Bio-Supply Chain Network Design to tackle ethanol deficiency in India: A mathematical framework

Abstract

To deal with the rising demand of fossil fuels and their associated untoward environmental and economic effects, the feasibility of Indian government's green move towards blending of 20% fuel grade ethanol with gasoline has been studied by performing techno-economic-environmental analysis of second generation lignocellulose biomass as feedstock. An optimized supply chain network (SCN) has been designed with four layers of structure starting from raw material suppliers to the retailers through the layers of the manufacturers and the distributors aiming at the net present value (NPV) maximization. The cost calculation includes operating expenditure (OPEX) and capital expenditure (CAPEX) components involving transport, storage, production and import decisions as linear variables and decisions on connections between two nodes between two consecutive layers as binary variables. The distribution layer of the mixed integer linear programming (MILP) model has been uniquely designed for the imported ethanol to serve the twin purposes of meeting the unmet demand as well as enhancing the bio-ethanol product quality in terms of research octane number.
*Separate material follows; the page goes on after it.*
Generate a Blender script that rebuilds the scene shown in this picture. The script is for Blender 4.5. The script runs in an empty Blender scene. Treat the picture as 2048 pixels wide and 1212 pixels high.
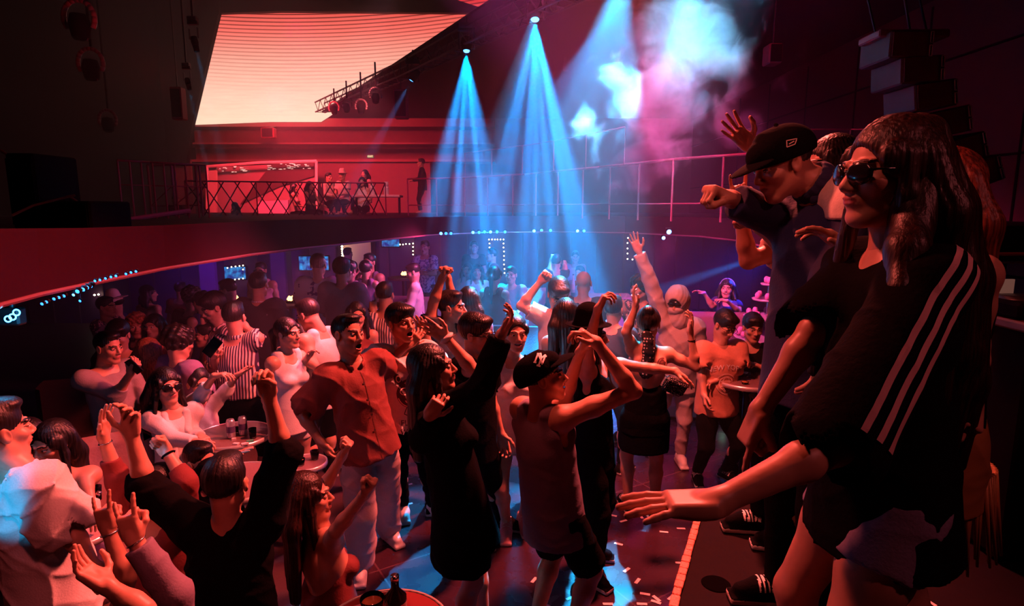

The revenue generation is calculated not only from selling the final product but also from the carbon credits calculated using greenhouse gas emission (GHGe) during project life cycle assessment. Further, sensitivity analysis has been performed to show the effect of various parameters such as modes of transport, transport distance limitation on feedstock and product, number of zones, international fuel price fluctuations, feedstock availability on NPV. With ∼80% increase in demand over the 9-year planning horizon, a dynamically changing supply chain (SC) structure shows a ∼36% increase in the newly added locations. Feed availability, critical for Indian scenario, to the tune of at least 40% of the capacity is needed to meet the projected demands.